Der 1942 unter dem Namen Werner Stipetic als Sohn einer kroatischen Mutter und eines deutschen Vaters in München geborene Künstler wuchs in einem Bergdorf an der Grenze zu Österreich auf. Dort hatte die Familie nach Bombenangriffen auf München Schutz gesucht. Der Vater sei kurz nach seiner Geburt verschwunden, erzählt Herzog in der Doku „Radical Dreamer“ – und erinnert sich beim Besuch des kleinen Dorfes an die ärmlichen Verhältnisse, den ständigen Hunger der Kinder, aber auch an ausgelassene Spiele mit den Brüdern, an Natur und die Freiheit, nach „eigenen Regeln“ zu leben.

Er studierte Geschichte und Literatur, das Filmhandwerk brachte er sich selbst bei. Mit knapp 20 Jahren drehte er 1961 seinen ersten Kurzfilm. In „Herakles“ beobachtete er Bodybuilder, die vor der Kamera posieren. Vier Jahre später – bei der Berlinale 1968 – holte er mit „Lebenszeichen“ den Silbernen Bären für den besten Erstlingsfilm.

Mit Kollegen wie Wim Wenders, Rainer Werner Fassbinder und Volker Schlöndorff prägt Herzog den Neuen Deutschen Film. Er suchte starke Persönlichkeiten und extreme Geschichten. Mit Klaus Kinski, dem exzentrischen Star gemeinsamer Filme wie „Aguirre, der Zorn Gottes“ und „Fitzcarraldo“, drehte er in den 1970er und 1980er Jahren unter schwierigsten und gefährlichen Bedingungen im südamerikanischen Dschungel. Das tobsüchtige Schauspielgenie holte er auch für „Nosferatu – Phantom der Nacht“ und „Woyzeck“ vor die Kamera. In der Doku „Mein liebster Feind“ ließ er sich über ihre Hassliebe aus. 

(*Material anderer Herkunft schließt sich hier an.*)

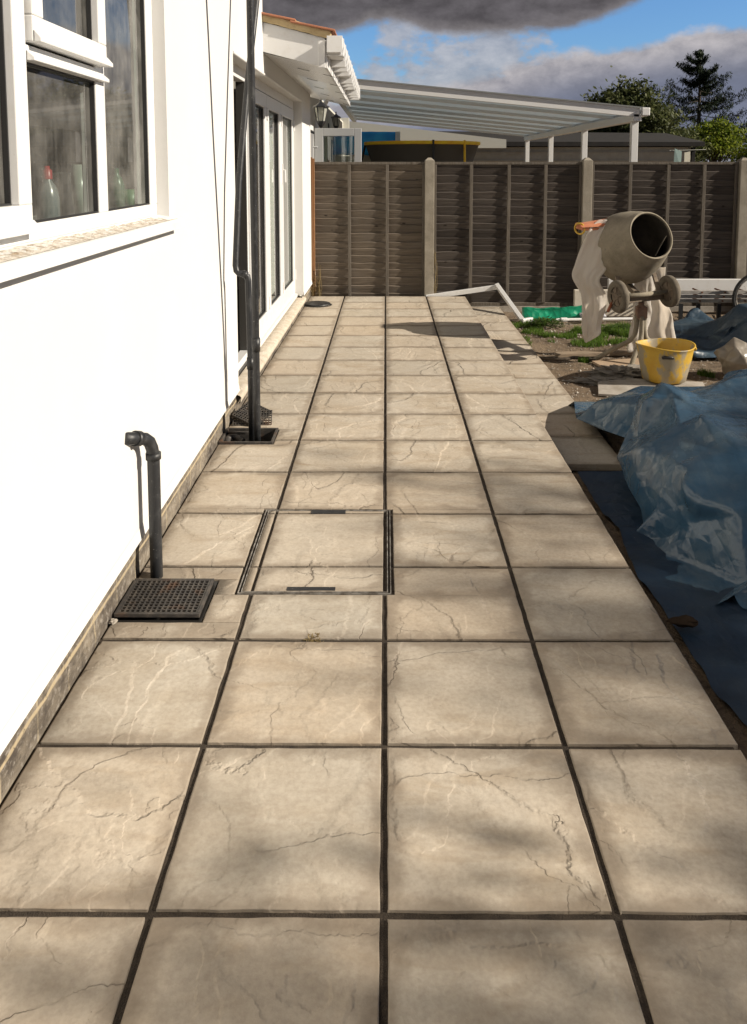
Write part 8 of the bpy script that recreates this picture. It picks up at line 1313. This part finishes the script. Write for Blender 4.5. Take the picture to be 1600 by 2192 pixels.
-2,1,0,0,3,-1,-6,-2,1,1,-1,0,-2,-3,-2,-1,1,2,9,-1,1,-1,-7,0,2,4,-1,-1,-3,-2,-1,0,0,-1,1,1,-1,0,1,5,-2,2,5,4,2,1,-2,-3,-3,2,2,-2,-1,0,2,-2,1,-6,-1,1,0,3,-7,-4,-2,-1,4,5,1,3,-1,-4,0,
1,4,0,0,-3,-3,1,0,-2,0,0,-1,0,1,0,4,-1,2,0,0,3,1,1,0,3,-1,-2,0,7,-1,1,-2,0,-2,3,-2,-3,1,-6,-4,-3,0,3,1,1,2,1,1,1,0,2,2,0,-4,-2,2,-2,1,0,-2,1,0,-1,0,1,-1,3,2,0,-1,0,3,0,1,1,4,-2,-2,
-4,1,-1,-1,0,2,1,-7,-2,-2,-1,-3,-1,-1,1,3,3,2,-1,0,0,0,3,1,-6,-1,0,-1,2,-1,0,1,-1,0,-1,1,-1,1,1,1,2,0,-1,-1,4,1,1,0,2,0,-1,0,2,-1,-1,-1,-1,2,-3,-1,1,3,-4,4,1,-1,0,-3,1,0,1,-2,1,-8,
-1,-1,0,-1,1,1,1,0,0,0,0,-1,1,-1,0,2,1,0,1,-1,0,6,2,-1,0,1,0,0,-2,5,5,0,-1,-2,-2,-4,0,-3,7,-4,-1,1,1,3,2,-1,-5,-1,-7,-1,-1,-1,0,3,-1,0,0,0,0,0,0,-1,0,-1,-1,0,2,2,1,1,3,2,3,0,-1,0,
0,1,-1,-4,0,3,0,0,-1,3,0,-2,-1,5,4,1,-2,-3,-5,-2,2,2,1,1,-1,-1,-4,-6,2,3,-3,-2,0,0,4,-5,-3,-1,0,1,2,10,-1,0,4,-1,-1,2,0,-1,0,0,0,3,-2,-7,1,1,5,-1,1,2,2,-5,-1,-2,-4,0,4,5,-1,-1,1,
-5,-4,-2,2,2,3,-1,-7,1,-1,5,-2,-2,-4,0,-1,1,4,7,4,-1,-1,2,-1,1,-1,1,-1,3,-2,-1,-3,3,-1,1,-2,3,-4,2,-4,3,-3,0,4,6,2,-8,-1,3,-3,1,2,1,-4,4,2,-15,2,-2,2,1,1,-1,-1,2,6,0,1,-3,0,5,0,-3,
5,-4,0,0,4,-5,6,-5,3,1,0,-1,0,0,1,-1,0,-1,1,3,2,-3,-3,0,2,-2,3,0,3,-4,2,3,-8,-2,6,1,-2,-7,0,1,5,3,-4,2,-1,0,-1,1,1,-1,3,-4,1,0,-2,0,-3,6,-5,0,2,0,0,-1,0,0,0,1,0,-3,-2,-1,0,7,-1,0,
-3,5,-2,2,4,-2,-11,5,1,-1,2,-6,-2,7,2,0,2,2,-4,-8,3,5,-2,2,0,-1,0,0,-1,
])}
sheet_points, sheet_faces = unpack(*DATA['front'])
def settle(point):
    x, y, z = point
    if z > -.15:
        away = (Vector((x, y)) - Vector((1.6, 3.7))).length
        z += .10 * max(0, 1 - away / .7)
    sag = 1-.17*min(1, max(0, (x-1.3)/.6))
    z = -.2+(z+.2)*sag
    x = max(x-.08, 1.0) if y < 4.66 else x-.06
    return (x, y, z)
sheet_points = [settle(point) for point in sheet_points]
def kept(face):
    middle = sum(sheet_points[i][1] for i in face)/4
    return middle > 3.12+.10*noise.noise(Vector((sheet_points[face[0]][0]*3, 0, 0)))
sheet_faces = [face for face in sheet_faces if kept(face)]
q = MB(); q.add(sheet_points, sheet_faces)
o = q.build('blue_tarp', TARP, smooth=True)
TARPS = [(o, .045, 3)]
tag(o, 'large crumpled blue tarpaulin thrown over a waist-low heap beside the patio', 'tarpaulin')
v, f = unpack(*DATA['back']); q = MB(); q.add(v, f); o = q.build('blue_tarp', TARP_BACK, smooth=True)
TARPS.append((o, .10, 4)); TARPS.append((sk, .02, 6))
tag(o, 'crumpled blue tarpaulin lying in front of the aluminium ladder', 'tarpaulin')
def crease(o, ratio, seed, lo, hi):
    d = o.modifiers.new('dec', 'DECIMATE'); d.ratio = ratio
    dg = bpy.context.evaluated_depsgraph_get(); me = bpy.data.meshes.new_from_object(o.evaluated_get(dg)); o.modifiers.clear(); o.data = me
    rnd = random.Random(seed); at = me.attributes.new('crease_edge', 'FLOAT', 'EDGE')
    for k in range(len(me.edges)): at.data[k].value = rnd.uniform(lo, hi) if rnd.random() < .55 else 0
    for p in me.polygons: p.use_smooth = True
    m_ = o.modifiers.new('sub', 'SUBSURF'); m_.levels = m_.render_levels = 3
for o_, r_, s_ in TARPS: crease(o_, r_, s_, .65, 1.)
# muddy groundsheet along the foot of the patio
q = MB(); v = []; nu, nv = 90, 110
for j in range(nv+1):
    for i in range(nu+1):
        u, t = i/nu, j/nv; y = 2.15+t*2.45; x = 1.115+.05*noise.noise(Vector((t*5, 1, 1)))+(.12 if t < .2 else 0)*(1-t/.2 if t < .2 else 0)+u*3.2
        e = min(1, u*9)
        z = -.175+.016*noise.noise(Vector((x*3.3, y*3.3, 2)))+e*(.045*abs(noise.noise(Vector((x*2.2+y*.8, y*1.5-x*.5, 8))))+.02*abs(noise.noise(Vector((x*7, y*6, 5)))))+.02*(1-e)*noise.noise(Vector((y*9, 0, 0)))
        v.append((x, y, z))
q.add(v, [(j*(nu+1)+i, j*(nu+1)+i+1, (j+1)*(nu+1)+i+1, (j+1)*(nu+1)+i) for j in range(nv) for i in range(nu)])
tag(q.build('groundsheet', TARP_FLAT, smooth=True), 'flat muddy blue sheet on the ground below the patio edge', 'groundsheet')
for (x, y, z, s_, lb) in ((1.15, 2.99, -.145, 31, 'dark clod of earth on the groundsheet at the patio edge'),):
    tag(lump('earth_clod', (x, y, z), .036, mat('dark_earth', (.030, .020, .013), .95, Specular_IOR_Level=.1), s_, (1.5, .8, .35), .5), lb, 'earth clod')
tag(weeds('leaf_debris', -.235, 2.628, -.008, 6, .010, .010, DRYM, 44), 'small tuft of dry leaf litter in a joint below the manhole cover', 'leaf litter')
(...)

„Man spürt diese Wildheit, die nur sehr wenige Regisseure erzeugen können“, bescheinigt Schauspieler Robert Pattinson dem Filmemacher in der Doku „Radical Dreamer“. Es habe sie enorm gereizt, sich in diese „Werner-Welt“ zu begeben und Dinge zu wagen, erzählt Nicole Kidman. In Herzogs „Königin der Wüste“ verkörpert die Oscar-Preisträgerin die britische Forscherin Gertrude Bell, die Anfang des 20. Jahrhunderts entlegene Wüstenregionen des Nahen Ostens erkundete. „Twilight“-Star Pattinson spielt an ihrer Seite.

Manche würden Werner Herzog als „Durchgeknallten“ ansehen, meint Christian Bale, der mit ihm den Kriegsfilm „Rescue Dawn“ (2006) drehte. Doch für ihn sei er einer der liebenswürdigsten Menschen, die er je getroffen habe, betont der Star.

Mit seiner dritten Frau, der Fotografin Lena Herzog, lebt der Wahlkalifornier seit den 1990er Jahren in Los Angeles. Er sei gerne an einem Ort, wo man das Gefühl habe, dass etwas passiert, sagt Herzog. „Hier redet man nicht nur, sondern macht einfach.“

Einen ganz besonderen Reiseort hat der ewige Weltenbummler noch vor Augen. „Ich würde gern ins All“, erzählt der dreifache Vater im Doku-Interview. „Ich bin dafür, den Weltraum filmisch zu erforschen.“ Mit extremen Welten kennt er sich schließlich bestens aus.